JOHN DOE: Vigilante (2014) Yasaklı kahraman
Bu film suçlunun penceresinden
adalet sistemini, modern toplum düzenini incelemeye alıyor.. Yine filmde suç ve
cezanın göreceli tarafını işlerken haklı ve haksızın kim olduğunu ararken,
suçlu olarak “sen” biz” “o” nun üzerine
parmak basarken yeni dünya düzeninde kaosun penceresini kapatmanın çaresini
ararken, çağdaş düşünceyi inceden inceye
sorguluyor. Bu film beşerin kendini yönetmede aciz olduğunu Allah
Teâlâ’nın haklı olacağını gizliden gizliye ifşa ederek dine dönüşün
propagandasını yapmaktadır. Gerçekten insan kendi kendine yeterli değil. Filmde
en acı veren kısım suçlu olanın yargıç konumunda olmasıdır.
Yönetmen:
Kelly Dolen
Senaryo:
Stephen M. Coates, Kelly Dolen
Ülke:
Avustralya
Tür:
Suç, Gerilim
Vizyon
Tarihi: 01 Aralık 2013
Süre:
93 dakika
Dil:
İngilizce
Müzik:
David Hirschfelder
Oyuncular:
Jamie Bamber, Daniel Lissing, Lachy Hulme,
Ditch Davey, Sam Parsonson
Özet
John
Doe filminde; sıradan bir adam, bildiği tek şekilde vahşete karşı savaşıyor...
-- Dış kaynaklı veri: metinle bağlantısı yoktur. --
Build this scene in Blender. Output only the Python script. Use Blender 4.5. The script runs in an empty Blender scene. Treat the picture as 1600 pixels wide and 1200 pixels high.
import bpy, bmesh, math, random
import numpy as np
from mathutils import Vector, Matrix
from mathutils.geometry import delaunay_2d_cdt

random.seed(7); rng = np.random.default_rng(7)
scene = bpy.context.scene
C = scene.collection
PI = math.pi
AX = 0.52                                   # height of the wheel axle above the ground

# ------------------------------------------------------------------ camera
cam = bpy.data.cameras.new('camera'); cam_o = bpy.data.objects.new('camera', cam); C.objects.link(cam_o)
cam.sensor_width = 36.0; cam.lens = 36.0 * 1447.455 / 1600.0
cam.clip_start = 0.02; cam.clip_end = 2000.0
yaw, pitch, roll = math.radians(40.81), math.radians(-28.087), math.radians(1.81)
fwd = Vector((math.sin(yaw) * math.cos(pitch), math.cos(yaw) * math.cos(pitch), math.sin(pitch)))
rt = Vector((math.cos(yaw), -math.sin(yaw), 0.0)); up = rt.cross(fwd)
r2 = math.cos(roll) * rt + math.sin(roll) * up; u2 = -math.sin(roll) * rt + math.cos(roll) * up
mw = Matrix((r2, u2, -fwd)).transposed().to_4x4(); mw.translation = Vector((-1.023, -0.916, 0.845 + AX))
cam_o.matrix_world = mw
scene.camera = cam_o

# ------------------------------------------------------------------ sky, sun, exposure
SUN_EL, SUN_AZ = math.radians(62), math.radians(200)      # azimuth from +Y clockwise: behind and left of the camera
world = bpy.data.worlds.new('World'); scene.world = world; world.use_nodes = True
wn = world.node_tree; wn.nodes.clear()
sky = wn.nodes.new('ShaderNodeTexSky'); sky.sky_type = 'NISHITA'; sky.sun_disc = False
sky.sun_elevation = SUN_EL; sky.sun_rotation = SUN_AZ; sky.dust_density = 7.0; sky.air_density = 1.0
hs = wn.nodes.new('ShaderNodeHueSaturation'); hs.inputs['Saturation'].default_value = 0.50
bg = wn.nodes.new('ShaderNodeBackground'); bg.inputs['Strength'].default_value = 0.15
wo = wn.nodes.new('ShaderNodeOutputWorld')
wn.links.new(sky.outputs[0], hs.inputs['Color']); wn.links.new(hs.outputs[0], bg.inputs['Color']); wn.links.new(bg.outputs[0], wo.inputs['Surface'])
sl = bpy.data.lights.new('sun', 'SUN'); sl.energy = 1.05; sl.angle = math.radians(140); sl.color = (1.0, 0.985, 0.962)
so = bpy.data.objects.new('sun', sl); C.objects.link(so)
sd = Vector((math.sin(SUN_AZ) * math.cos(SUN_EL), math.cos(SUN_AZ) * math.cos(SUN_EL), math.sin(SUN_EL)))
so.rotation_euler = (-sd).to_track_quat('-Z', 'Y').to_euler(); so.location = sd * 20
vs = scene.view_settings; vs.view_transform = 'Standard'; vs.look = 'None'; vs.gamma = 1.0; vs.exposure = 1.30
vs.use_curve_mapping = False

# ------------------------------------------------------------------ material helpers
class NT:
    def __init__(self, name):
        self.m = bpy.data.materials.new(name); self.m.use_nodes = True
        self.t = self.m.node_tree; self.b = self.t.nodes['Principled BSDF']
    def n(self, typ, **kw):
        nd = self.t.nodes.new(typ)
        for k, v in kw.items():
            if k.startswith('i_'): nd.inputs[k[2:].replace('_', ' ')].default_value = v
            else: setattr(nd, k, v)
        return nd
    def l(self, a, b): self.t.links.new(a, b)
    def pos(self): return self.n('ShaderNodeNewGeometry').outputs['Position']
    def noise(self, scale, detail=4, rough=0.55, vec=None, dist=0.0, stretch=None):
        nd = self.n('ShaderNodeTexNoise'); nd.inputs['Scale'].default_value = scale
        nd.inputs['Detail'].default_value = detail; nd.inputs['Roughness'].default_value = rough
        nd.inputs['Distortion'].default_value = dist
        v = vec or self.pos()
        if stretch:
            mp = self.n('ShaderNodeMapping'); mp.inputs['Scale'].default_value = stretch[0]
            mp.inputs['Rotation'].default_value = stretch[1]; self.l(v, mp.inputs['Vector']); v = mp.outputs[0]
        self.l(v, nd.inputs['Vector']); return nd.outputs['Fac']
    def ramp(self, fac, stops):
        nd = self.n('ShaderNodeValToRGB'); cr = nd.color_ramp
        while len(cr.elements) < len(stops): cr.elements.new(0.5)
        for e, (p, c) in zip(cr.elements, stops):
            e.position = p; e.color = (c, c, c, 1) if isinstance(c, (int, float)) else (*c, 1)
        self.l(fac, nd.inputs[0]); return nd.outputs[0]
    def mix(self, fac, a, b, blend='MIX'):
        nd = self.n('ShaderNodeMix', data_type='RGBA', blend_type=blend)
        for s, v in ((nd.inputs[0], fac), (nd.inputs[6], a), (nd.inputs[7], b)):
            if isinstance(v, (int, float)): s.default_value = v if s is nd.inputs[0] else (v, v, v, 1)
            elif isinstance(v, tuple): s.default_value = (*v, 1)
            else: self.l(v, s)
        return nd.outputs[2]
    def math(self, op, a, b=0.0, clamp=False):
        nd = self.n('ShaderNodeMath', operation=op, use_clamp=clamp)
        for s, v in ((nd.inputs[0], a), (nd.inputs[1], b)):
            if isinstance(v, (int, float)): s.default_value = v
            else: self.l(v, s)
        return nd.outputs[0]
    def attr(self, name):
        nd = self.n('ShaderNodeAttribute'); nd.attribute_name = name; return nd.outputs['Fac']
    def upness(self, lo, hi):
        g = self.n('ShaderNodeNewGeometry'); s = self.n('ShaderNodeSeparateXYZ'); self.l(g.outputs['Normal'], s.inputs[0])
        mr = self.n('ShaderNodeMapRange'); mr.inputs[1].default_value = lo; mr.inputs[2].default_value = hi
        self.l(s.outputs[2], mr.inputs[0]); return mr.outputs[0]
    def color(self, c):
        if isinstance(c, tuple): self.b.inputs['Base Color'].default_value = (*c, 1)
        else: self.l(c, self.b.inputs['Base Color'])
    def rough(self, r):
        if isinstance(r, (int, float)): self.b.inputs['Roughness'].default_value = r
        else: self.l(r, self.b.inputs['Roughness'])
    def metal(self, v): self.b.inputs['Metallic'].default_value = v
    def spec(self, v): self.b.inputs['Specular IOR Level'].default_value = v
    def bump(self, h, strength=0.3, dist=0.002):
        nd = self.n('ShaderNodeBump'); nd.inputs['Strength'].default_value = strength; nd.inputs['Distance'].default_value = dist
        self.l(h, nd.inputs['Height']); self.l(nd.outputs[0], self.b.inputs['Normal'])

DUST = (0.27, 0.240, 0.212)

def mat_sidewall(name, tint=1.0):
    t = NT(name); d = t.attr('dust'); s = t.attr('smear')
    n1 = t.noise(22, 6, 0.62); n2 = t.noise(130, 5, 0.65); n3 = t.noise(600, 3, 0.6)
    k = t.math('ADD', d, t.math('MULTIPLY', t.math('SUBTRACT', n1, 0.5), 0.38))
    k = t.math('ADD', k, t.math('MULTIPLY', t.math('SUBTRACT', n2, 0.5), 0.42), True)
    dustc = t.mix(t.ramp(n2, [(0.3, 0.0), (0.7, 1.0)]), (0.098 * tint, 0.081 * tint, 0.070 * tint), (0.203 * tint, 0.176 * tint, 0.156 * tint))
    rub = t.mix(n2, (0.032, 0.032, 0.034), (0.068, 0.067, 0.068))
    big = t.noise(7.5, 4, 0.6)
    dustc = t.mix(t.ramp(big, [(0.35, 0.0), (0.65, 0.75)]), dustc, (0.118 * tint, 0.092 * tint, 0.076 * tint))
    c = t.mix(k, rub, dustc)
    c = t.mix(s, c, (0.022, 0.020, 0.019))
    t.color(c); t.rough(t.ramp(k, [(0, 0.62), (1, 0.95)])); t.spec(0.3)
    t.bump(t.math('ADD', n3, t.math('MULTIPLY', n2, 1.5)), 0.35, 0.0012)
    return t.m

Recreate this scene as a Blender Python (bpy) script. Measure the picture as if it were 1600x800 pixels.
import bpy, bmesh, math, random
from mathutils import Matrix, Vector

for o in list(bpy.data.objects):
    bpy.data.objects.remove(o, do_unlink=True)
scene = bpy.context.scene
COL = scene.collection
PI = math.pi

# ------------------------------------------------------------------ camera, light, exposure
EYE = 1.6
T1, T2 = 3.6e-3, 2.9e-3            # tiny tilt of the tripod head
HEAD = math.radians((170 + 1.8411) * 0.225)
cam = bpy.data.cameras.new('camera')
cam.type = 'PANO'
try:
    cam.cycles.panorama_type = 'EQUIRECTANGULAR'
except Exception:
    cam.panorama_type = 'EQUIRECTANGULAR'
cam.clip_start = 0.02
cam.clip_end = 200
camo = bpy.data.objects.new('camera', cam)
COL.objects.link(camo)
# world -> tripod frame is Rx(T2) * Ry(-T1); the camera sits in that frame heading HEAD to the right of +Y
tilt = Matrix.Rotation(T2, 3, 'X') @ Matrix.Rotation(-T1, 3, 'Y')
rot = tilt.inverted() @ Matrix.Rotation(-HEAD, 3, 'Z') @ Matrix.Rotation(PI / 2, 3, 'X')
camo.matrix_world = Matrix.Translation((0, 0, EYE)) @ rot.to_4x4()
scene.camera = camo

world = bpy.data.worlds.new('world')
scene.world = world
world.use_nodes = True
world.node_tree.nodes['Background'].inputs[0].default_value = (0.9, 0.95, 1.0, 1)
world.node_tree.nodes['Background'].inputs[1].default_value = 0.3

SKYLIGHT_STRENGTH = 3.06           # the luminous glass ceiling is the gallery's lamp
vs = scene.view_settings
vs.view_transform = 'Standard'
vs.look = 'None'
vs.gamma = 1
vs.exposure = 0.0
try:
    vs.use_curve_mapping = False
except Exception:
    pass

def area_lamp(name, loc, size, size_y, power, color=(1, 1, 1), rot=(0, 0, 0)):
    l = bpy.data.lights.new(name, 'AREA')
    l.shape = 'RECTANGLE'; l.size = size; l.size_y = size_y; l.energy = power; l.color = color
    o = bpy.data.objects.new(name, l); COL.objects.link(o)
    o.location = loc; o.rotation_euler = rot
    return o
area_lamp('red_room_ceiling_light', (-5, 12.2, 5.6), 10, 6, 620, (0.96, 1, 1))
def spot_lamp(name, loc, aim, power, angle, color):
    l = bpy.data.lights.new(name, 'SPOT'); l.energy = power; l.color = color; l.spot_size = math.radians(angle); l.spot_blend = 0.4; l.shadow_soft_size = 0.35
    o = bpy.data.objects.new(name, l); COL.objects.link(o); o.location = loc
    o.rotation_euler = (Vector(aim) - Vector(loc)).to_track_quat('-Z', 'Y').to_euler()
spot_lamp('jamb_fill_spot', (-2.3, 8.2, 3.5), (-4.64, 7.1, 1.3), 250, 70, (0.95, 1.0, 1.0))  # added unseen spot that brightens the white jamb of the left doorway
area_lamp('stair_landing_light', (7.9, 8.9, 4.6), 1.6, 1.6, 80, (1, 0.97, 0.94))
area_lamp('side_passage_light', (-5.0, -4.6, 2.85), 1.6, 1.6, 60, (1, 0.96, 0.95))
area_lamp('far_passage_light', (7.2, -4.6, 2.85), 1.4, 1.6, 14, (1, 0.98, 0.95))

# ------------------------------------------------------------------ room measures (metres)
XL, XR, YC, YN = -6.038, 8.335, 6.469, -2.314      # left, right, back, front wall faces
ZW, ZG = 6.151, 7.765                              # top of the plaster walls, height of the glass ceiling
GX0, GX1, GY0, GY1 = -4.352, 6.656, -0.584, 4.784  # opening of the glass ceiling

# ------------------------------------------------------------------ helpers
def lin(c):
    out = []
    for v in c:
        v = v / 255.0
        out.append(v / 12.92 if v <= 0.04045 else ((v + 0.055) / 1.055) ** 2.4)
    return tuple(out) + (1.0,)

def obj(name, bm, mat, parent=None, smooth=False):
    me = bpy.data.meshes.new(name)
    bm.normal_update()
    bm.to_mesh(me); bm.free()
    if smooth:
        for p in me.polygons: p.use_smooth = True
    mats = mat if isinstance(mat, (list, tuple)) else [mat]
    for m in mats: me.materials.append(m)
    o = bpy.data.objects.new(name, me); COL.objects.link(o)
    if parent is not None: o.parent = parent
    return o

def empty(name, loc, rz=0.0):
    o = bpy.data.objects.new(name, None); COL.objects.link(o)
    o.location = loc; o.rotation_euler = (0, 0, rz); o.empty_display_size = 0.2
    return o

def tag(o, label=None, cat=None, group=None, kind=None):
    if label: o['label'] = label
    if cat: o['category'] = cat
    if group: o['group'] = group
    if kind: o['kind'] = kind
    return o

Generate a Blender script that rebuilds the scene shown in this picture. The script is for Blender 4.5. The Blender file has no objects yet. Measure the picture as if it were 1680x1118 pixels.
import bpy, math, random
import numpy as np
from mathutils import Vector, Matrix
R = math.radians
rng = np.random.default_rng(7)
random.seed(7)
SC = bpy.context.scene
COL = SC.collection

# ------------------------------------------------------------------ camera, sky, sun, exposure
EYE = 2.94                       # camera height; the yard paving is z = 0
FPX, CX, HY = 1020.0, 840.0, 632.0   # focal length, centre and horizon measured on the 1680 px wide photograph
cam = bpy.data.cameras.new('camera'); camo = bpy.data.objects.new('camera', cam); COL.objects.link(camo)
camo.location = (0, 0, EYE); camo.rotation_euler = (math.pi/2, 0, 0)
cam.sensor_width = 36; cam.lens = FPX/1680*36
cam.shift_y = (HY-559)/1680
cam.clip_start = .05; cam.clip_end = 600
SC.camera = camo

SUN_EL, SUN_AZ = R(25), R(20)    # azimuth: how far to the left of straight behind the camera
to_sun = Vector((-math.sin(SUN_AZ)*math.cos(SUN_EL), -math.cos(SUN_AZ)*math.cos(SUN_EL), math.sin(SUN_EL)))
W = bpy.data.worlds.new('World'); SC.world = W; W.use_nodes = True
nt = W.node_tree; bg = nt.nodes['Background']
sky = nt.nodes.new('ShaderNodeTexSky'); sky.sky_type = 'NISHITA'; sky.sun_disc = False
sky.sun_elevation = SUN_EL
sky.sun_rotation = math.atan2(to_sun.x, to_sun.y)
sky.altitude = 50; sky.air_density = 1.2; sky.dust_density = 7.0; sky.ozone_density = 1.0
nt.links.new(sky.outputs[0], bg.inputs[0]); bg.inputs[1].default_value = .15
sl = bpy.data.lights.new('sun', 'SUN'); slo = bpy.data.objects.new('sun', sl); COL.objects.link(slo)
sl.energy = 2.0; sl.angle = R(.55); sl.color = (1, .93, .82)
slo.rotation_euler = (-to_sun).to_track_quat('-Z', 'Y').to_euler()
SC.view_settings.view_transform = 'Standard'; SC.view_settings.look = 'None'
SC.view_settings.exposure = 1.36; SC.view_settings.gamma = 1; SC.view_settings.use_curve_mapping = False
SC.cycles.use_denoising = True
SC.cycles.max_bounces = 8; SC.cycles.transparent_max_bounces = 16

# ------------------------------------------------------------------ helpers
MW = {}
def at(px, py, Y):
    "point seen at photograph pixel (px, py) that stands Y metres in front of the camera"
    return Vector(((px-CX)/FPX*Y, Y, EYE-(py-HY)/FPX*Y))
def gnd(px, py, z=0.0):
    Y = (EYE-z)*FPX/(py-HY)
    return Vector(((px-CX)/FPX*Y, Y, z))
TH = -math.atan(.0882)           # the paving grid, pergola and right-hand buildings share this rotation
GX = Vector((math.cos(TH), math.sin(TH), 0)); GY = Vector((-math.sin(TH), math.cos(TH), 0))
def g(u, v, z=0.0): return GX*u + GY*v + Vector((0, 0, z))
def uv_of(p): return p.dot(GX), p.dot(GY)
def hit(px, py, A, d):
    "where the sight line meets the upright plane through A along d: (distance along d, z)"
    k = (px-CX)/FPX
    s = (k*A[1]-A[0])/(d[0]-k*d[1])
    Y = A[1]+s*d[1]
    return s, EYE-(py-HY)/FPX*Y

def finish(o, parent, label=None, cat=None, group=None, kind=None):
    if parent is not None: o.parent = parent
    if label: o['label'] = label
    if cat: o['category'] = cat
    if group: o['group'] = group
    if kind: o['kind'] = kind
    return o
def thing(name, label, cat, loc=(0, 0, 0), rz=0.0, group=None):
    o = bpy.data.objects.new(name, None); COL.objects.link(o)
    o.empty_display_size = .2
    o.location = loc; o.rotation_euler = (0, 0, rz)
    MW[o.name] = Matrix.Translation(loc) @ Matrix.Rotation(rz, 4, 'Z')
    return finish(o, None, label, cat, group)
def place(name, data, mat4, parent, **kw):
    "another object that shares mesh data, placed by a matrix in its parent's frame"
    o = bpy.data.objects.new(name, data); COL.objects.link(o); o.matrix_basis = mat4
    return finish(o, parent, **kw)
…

Her seferinde bir suçluyu öldürerek. Bir kahraman mı, yoksa hain mi? Adalet mi,
intikam mı? Siz karar verin.
Film
içinde biraz namus, dürüstlük ve onur taşıyan herkes günümüzde adalet
sisteminin geldiği noktayı görünce bir John Doe olmayı aklından geçirmiştir. Bu
yüzden Dexter da çok sevildi.
Ben
sırf filmin verdiği mesaj için bile bu yapımın izlenmesini tavsiye ederim.
Ancak filmin kendisini de beğendiğimi ve izlerken hiç sıkılmadığımı belirtmek
isterim.
Filmden
Gerçek
hiç çarpıtıldı mı?
Gerçek
mi?
Tek
gerçek adamın bir sürü insanı öldürmüş olduğu. bunun dışındaki her şey zaten
yorumdur. Birkaç gün önce yine John Doe 'nun yaptığı düşünülen bir cinayet
işlendi.
**
İnsanlar
öldürülüyor. Fakat John Doe 'nun anlatacak bir hikâyesi var. Üstüne görev
üstlenmiş bir adam o. Ve eğer dürüst bir vatandaşsanız. Size söyleyecek bir
şeyim var. Korkacağınız hiçbir şey yok.
**
!
Xavier Edwards yaşlı bir adamdı. fakat yaşlıların en kötülerindendi. Çocuk
tecavüzcüsü. Uzun yıllardı masum çocukları suiistimal ediyordu. Farkına
vardınız öyle değil mi?
John Doe'nin deliliğinin bir sebebi var.
Rasgele hareket etmiyor. Anlamsız bir şey yapmıyor, dışarı çıkıp partilere
gidebilirsiniz, gecenizi dışarda iyi geçirebilirsiniz çünkü korkacak bir şey
yok. Tabi eğer John Doe 'nin listesinde değilseniz.
**
John Doe son zamanlarda baya meşgul. fakat
sizin için bir özetini çıkarmaya çalışacağım yaptıklarının. Cinayet zanlısı.
Çocuk istismarcısı. Büyükanne katili. Seri tecavüzcü. John Doe 'nin bu
kurbanlarının her biri, bizim adalet sistemimizle en az bir kez karşı karşıya
geldiler. Her biri ikinci bir şans için geri salındı. Her biri suç işlemeye
tekrar geri döndü bazıları tekrar yakalandı fakat bir şekilde tekrar
salıverildi daha fazla acı ve cefa çektirmek üzere. John Doe bunları öldürdü.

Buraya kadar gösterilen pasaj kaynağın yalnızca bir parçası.